I joined the church choir soon after moving to Bateman Road so went to choir practice on Tuesday and Friday evenings and to church twice on Sundays. (I could have done that journey from Bateman Road to the church with my eyes shut.) At that time there were normally fourteen boys in the choir plus three or four older men – the younger ones would have been in the Forces – and these few men were supplemented by three or four ladies. In those days choirs were really for males so the ladies (who did not wear cassocks or surplices) slipped out of the vestry and into the choir pews almost furtively several minutes before the choir and the vicar processed in. We choir boys were paid for regular attendance – five shillings (25p) every three months for regular attendance at church and choir practice. This was supplemented by an occasional Saturday wedding when the boys were each given a wonderful 2/6d (12.5p).
In 1942 I passed the entrance exam for Watford Grammar School so bade farewell to my school days in the Church Hall and now waited for the Watford bus about twenty yards away from there each morning.
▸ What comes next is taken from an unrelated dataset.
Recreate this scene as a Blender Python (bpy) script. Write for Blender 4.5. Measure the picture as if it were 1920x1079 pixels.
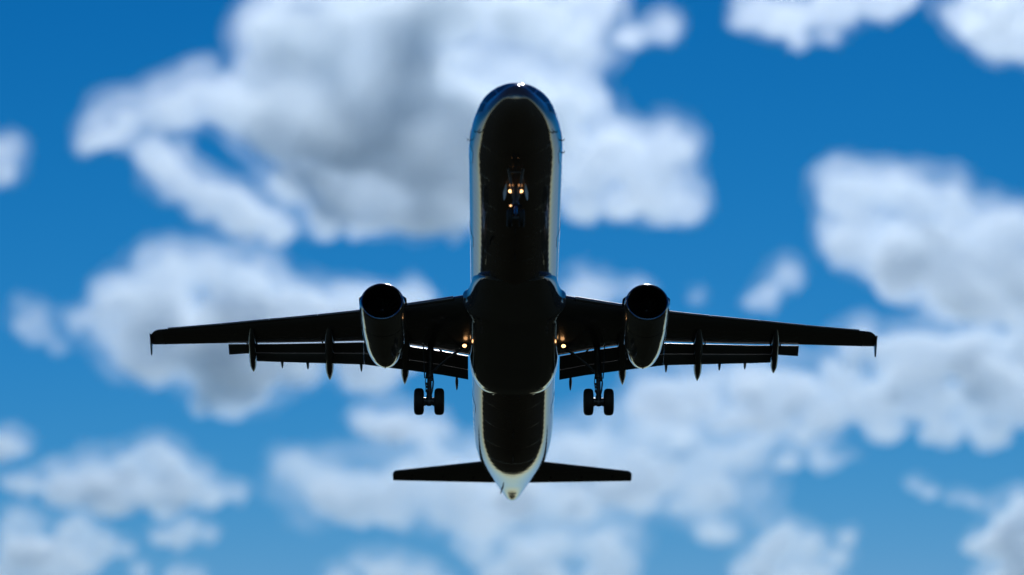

My 'foster mother' in Bateman Road died in mid 1943, so a few weeks before that I was transferred to another 'billet' – this time on the other side of Croxley Green station. However as the 1940/41 blitz on London was now a thing of the past (so everyone thought) I moved back to my real home in December 1943 and for the following term took the train each day from Farringdon Road to Watford Met – repeating my original journey of 1 Sept 1939. At Easter 1944 the City of London School came back from its evacuation to Marlborough College to its home on the Victoria Embankment and as I had passed the entrance exam to the school I now had a ten minute stroll to school, instead of an hour's train journey to Watford Grammar.
All seemed set fair in April '44 – however we weren't to know that in the summer of that year central London was to be attacked be V1 “Doodlebugs” (or flying bombs) followed by the V2 rockets – but that is a separate story altogether.
On Friday 1st September 1939 I was a few months past my eighth birthday and was one of several hundred thousand children under the age of 14 (that was the normal school leaving age at the time) who were dispersed from London to all corners of the country. Our parents had been told to take their children to school and that each child was to take a case or bag which contained not much more than a change of clothing; each of us also had a gas mask in a cardboard box which was slung across the shoulder.
I went to a little church school in the very centre of London – about three hundred yards in a straight line from St Paul's Cathedral. At the school we said farewell to our mothers; the two teachers who were coming with us then led us to Farringdon Road underground station - leaving parents and children wondering when they would next see each other. From there we got into a train which eventually arrived at Croxley Green – a place unknown to all of us children – and at the station we lined up and walked in crocodile to Harvey Road school.
A number of local ladies had obviously been “persuaded” to go there to take in one or two of the evacuees. I was taken with a “big boy” (he was eleven) to a home in Dickenson Square and we stayed there for about three months. In December the other boy went back to London and I was transferred to No 11 Bateman Road where I stayed for nearly three years.
From the time we arrived at Croxley we evacuees from a couple of London schools went to “school” in All Saints Church Hall where we were divided into four classes and the fifteen or so in each class had their backs to the centre of the hall and we were supposed to concentrate on our teacher who was in a corner – speaking outwards. We never had desks at any time so wrote in pencil with our books on our knees as we faced our particular corner – and heard what was going on in the other classes, which was always more interesting.
I joined the church choir soon after moving to Bateman Road so went to choir practice on Tuesday and Friday evenings and to church twice on Sundays. (I could have done that journey from Bateman Road to the church with my eyes shut.) At that time there were normally fourteen boys in the choir plus three or four older men – the younger ones would have been in the Forces – and these few men were supplemented by three or four ladies. In those days choirs were really for males so the ladies (who did not wear cassocks or surplices) slipped out of the vestry and into the choir pews almost furtively several minutes before the choir and the vicar processed in. We choir boys were paid for regular attendance – five shillings (25p) every three months for regular attendance at church and choir practice. This was supplemented by an occasional Saturday wedding when the boys were each given a wonderful 2/6d (12.5p).
In 1942 I passed the entrance exam for Watford Grammar School so bade farewell to my school days in the Church Hall and now waited for the Watford bus about twenty yards away from there each morning.
My 'foster mother' in Bateman Road died in mid 1943, so a few weeks before that I was transferred to another 'billet' – this time on the other side of Croxley Green station. However as the 1940/41 blitz on London was now a thing of the past (so everyone thought) I moved back to my real home in December 1943 and for the following term took the train each day from Farringdon Road to Watford Met – repeating my original journey of 1 Sept 1939. At Easter 1944 the City of London School came back from its evacuation to Marlborough College to its home on the Victoria Embankment and as I had passed the entrance exam to the school I now had a ten minute stroll to school, instead of an hour's train journey to Watford Grammar.
All seemed set fair in April '44 – however we weren't to know that in the summer of that year central London was to be attacked be V1 “Doodlebugs” (or flying bombs) followed by the V2 rockets – but that is a separate story altogether.